Si sa che Herman Melville dedicò alla poesia in versi circa 35 anni della sua vita, gli anni della maturità, pubblicando o lasciando manoscritte diverse centinaia di poesie. Le sembra che ancora oggi, tuttavia, una parte rilevante della sua opera – la sua poesia, appunto – sia completamente sconosciuta ai lettori e – come osservò Alfredo Rizzardi – “quasi totalmente ignorata dalla critica che la degna appena, poiché opera di un siffatto narratore, di qualche commento incidentale”?
Tutti viviamo di miti. Vi sono, per citare un esempio un po’ eccentrico, alcuni autori americani che il pubblico italiano continua ad associare a Fernanda Pivano, anche se nel frattempo sono stati ritradotti e magari con maggior esattezza filologica.

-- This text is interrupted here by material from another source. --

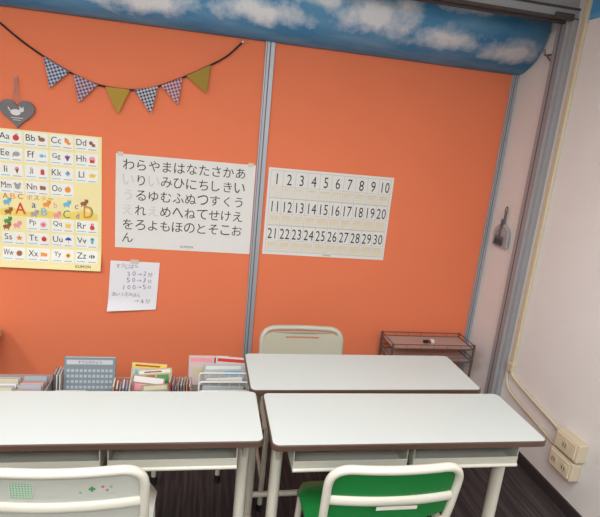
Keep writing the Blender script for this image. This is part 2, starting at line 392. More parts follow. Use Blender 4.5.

Per chiunque e a prescindere da ogni considerazione critica, Moby Dick in Italia resta associato a Pavese, che pure l’ha almeno in parte trasformato in un proprio romanzo, rendendo cupo e oscuro quanto nel testo è gioioso e strabordante di vita. Così è per la poesia di Melville e persino per Clarel. Per i lettori (italiani, ma anche francesi, inglesi, americani) Herman Melville resta un narratore. Anche se, soprattutto in Italia, non sono mancati in questi ultimi anni studiosi che si sono cimentati con i suoi versi, traducendoli, analizzandoli, commentandoli, mostrandone il valore. Ma, per il momento, ogni tentativo risulta vano: far entrare nella coscienza comune che Melville possa essere anche un grande poeta non è facile; come non lo è nel caso di Schiller e, in fondo, dello stesso Goethe e forse persino di Shakespeare.